Task details: Reproduce the data below in full and exclude every picture.

Recorded information:
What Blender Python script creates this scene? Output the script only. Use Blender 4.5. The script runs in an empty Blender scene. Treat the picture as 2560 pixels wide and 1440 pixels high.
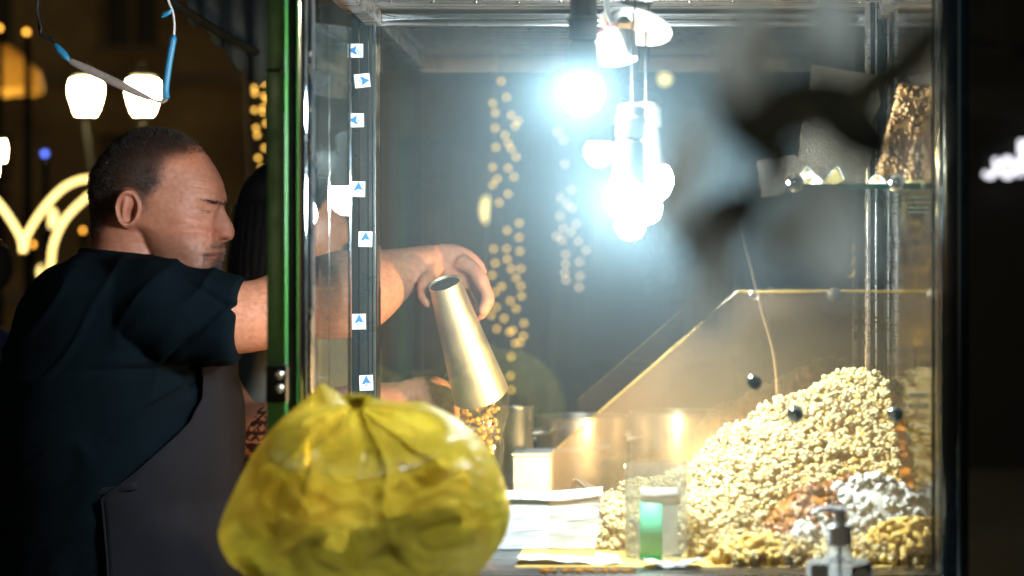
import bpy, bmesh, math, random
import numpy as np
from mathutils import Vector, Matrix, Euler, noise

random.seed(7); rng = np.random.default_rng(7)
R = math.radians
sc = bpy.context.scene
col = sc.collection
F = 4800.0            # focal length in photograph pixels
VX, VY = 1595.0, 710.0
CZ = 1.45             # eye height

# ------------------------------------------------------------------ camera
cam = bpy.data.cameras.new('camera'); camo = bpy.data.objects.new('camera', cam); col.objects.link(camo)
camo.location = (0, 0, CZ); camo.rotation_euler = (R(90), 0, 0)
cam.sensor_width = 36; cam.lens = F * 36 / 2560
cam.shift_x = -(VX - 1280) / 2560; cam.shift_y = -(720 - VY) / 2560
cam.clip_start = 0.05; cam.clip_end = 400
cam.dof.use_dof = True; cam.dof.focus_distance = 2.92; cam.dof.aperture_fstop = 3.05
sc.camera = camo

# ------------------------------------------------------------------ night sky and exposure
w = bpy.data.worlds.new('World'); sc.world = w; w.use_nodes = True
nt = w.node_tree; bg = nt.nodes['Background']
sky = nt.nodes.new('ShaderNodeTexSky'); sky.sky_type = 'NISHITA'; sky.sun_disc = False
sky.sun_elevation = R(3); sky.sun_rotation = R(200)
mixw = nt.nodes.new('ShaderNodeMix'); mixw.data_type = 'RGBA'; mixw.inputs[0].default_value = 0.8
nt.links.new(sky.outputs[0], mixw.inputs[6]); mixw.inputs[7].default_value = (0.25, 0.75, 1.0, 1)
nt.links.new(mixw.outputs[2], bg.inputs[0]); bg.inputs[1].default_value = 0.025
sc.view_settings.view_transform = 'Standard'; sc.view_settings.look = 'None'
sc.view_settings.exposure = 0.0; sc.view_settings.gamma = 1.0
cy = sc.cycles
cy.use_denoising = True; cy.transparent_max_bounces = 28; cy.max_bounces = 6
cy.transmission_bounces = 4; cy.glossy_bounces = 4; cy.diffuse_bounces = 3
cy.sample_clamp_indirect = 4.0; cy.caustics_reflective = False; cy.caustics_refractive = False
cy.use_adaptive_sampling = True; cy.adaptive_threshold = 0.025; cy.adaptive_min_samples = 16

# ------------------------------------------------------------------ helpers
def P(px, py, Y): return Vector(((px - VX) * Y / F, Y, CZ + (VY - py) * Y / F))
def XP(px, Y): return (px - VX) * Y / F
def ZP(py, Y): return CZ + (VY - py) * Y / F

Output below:
What Blender Python script creates this scene? Output the script only. Use Blender 4.5. The script runs in an empty Blender scene. Treat the picture as 2560 pixels wide and 1440 pixels high.
import bpy, bmesh, math, random
import numpy as np
from mathutils import Vector, Matrix, Euler, noise

random.seed(7); rng = np.random.default_rng(7)
R = math.radians
sc = bpy.context.scene
col = sc.collection
F = 4800.0            # focal length in photograph pixels
VX, VY = 1595.0, 710.0
CZ = 1.45             # eye height

# ------------------------------------------------------------------ camera
cam = bpy.data.cameras.new('camera'); camo = bpy.data.objects.new('camera', cam); col.objects.link(camo)
camo.location = (0, 0, CZ); camo.rotation_euler = (R(90), 0, 0)
cam.sensor_width = 36; cam.lens = F * 36 / 2560
cam.shift_x = -(VX - 1280) / 2560; cam.shift_y = -(720 - VY) / 2560
cam.clip_start = 0.05; cam.clip_end = 400
cam.dof.use_dof = True; cam.dof.focus_distance = 2.92; cam.dof.aperture_fstop = 3.05
sc.camera = camo

# ------------------------------------------------------------------ night sky and exposure
w = bpy.data.worlds.new('World'); sc.world = w; w.use_nodes = True
nt = w.node_tree; bg = nt.nodes['Background']
sky = nt.nodes.new('ShaderNodeTexSky'); sky.sky_type = 'NISHITA'; sky.sun_disc = False
sky.sun_elevation = R(3); sky.sun_rotation = R(200)
mixw = nt.nodes.new('ShaderNodeMix'); mixw.data_type = 'RGBA'; mixw.inputs[0].default_value = 0.8
nt.links.new(sky.outputs[0], mixw.inputs[6]); mixw.inputs[7].default_value = (0.25, 0.75, 1.0, 1)
nt.links.new(mixw.outputs[2], bg.inputs[0]); bg.inputs[1].default_value = 0.025
sc.view_settings.view_transform = 'Standard'; sc.view_settings.look = 'None'
sc.view_settings.exposure = 0.0; sc.view_settings.gamma = 1.0
cy = sc.cycles
cy.use_denoising = True; cy.transparent_max_bounces = 28; cy.max_bounces = 6
cy.transmission_bounces = 4; cy.glossy_bounces = 4; cy.diffuse_bounces = 3
cy.sample_clamp_indirect = 4.0; cy.caustics_reflective = False; cy.caustics_refractive = False
cy.use_adaptive_sampling = True; cy.adaptive_threshold = 0.025; cy.adaptive_min_samples = 16

# ------------------------------------------------------------------ helpers
def P(px, py, Y): return Vector(((px - VX) * Y / F, Y, CZ + (VY - py) * Y / F))
def XP(px, Y): return (px - VX) * Y / F
def ZP(py, Y): return CZ + (VY - py) * Y / F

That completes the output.